Imagine living in a house with a faulty smoke detector that went off whenever someone lit a candle or turned on the oven. Every time you heard the screeching alarm, you'd worry that something bad was happening, drop whatever you were doing, and run over, anticipating an emergency. Living in that house would make anyone feel tense, on edge, irritable, and stressed out. Even if you believed your family members were entitled to bake a cake or light a candle, you would probably feel resentful toward them for doing so, as it was so likely to trigger the smoke detector.

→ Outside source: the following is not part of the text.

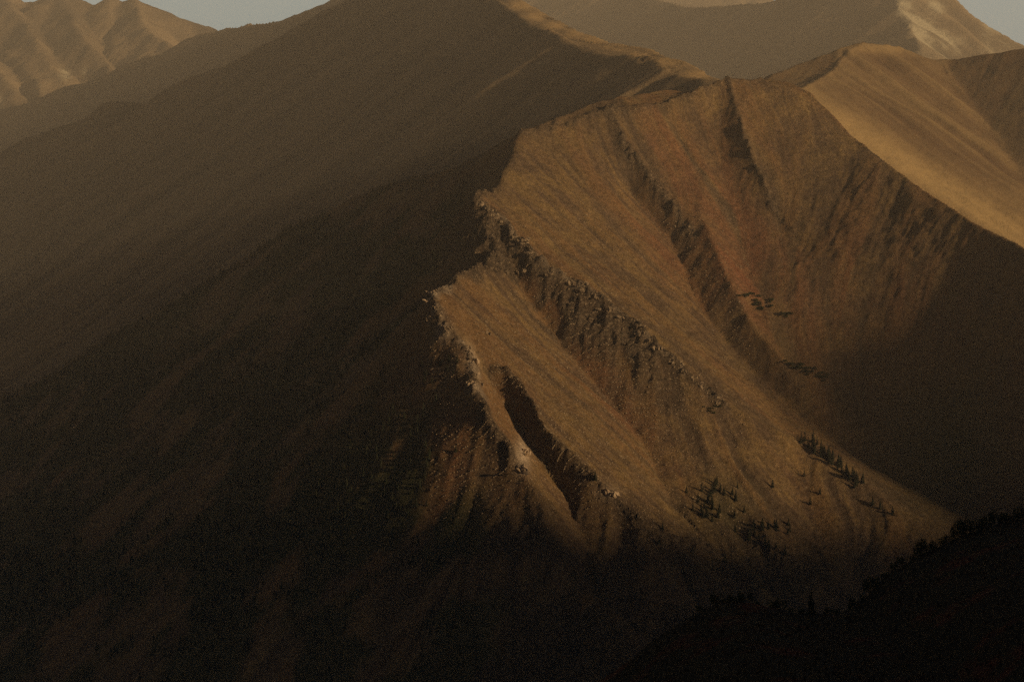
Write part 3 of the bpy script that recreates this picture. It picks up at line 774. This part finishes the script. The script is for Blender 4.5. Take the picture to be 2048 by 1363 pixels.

Being guilt prone is like having an overactive smoke detector inside your head. Besides the visceral discomfort it causes, excessive guilt is distracting and can seriously hamper your ability to concentrate and focus. Further, because the mechanism that triggers your guilt is set incorrectly, the messages your guilty feelings convey are often inaccurate and misleading. The frequency of these erroneous signals make you perceive yourself as someone who repeatedly fails or hurts others; you might live in constant dread of their criticism and disapproval. Over time, feeling as though you’re consistently disappointing those around you can erode your self-esteem and make you feel unentitled to voice any complaints or dissatisfactions of your own when you have them. You are also likely to develop deep feelings of resentment that you keep bottled up until they explode in fits of anger, anguish, or both.

Guilt Proneness Creates Self-Fulfilling Prophecies

In addition to the internal distress that being guilt-prone creates, it also impacts your relationships. You may create self-fulfilling prophecies that unwittingly reinforce the erroneous messages your guilty feelings convey.

Consider the following scenario: You finish a long and exhausting day at work. Your excessive guilt kicks in and you spend your entire commute home feeling bad about missing dinner with your family and anticipating that your partner is annoyed—even though you let them know that you would be working late and that you felt bad about it, and even though they gave you no indication that they were upset. By the time you get home, you feel stressed, defensive, and resentful, and greet your partner stiffly. They react to your strained greeting with a strained response of their own, which confirms your suspicions that they’re annoyed (even though they were perfectly fine until you greeted them coldly. This only makes you feel more guilty and resentful. You may not realize that your over-active guilt made you act in a way that created a self-fulfilling prophecy.

How to Restore Peace of Mind

1. Accept that the signal is faulty. You have to accept that the signal your guilt sends you is often incorrect. Consider the option that you haven’t done something wrong, even though your insides are telling you that you have, or that the other person isn’t upset with you, even though you’re convinced they are. Of course, that won’t be true every time, so here’s what you need to do:

2. Verify that your wrongdoing is real. In order to assess whether your guilt is misleading you, try the following thought exercise: Imagine the situation is reversed, and that you and the other person have switched roles. For example, imagine it was your partner who was working really hard. They called to let you know they would be home late and that they felt bad about missing dinner. Would you feel angry that they were working late, or would you appreciate their hard work and their taking the time to call? Would you feel they deserved the cold shoulder when they got home, or extra care and affection? If you literally put yourself in the other person’s shoes and conclude that you wouldn’t be angry at your partner for working late, you have to assume that you’ve done nothing wrong and that your partner has no reason to be angry with you, either.

3. Ignore the erroneous message and smile. When you conclude that your guilt is sending you an incorrect message, label your guilt as a false alarm, ignore it as best you can and make a fresh effort to have a positive attitude in order to avoid creating a self-fulfilling prophecy.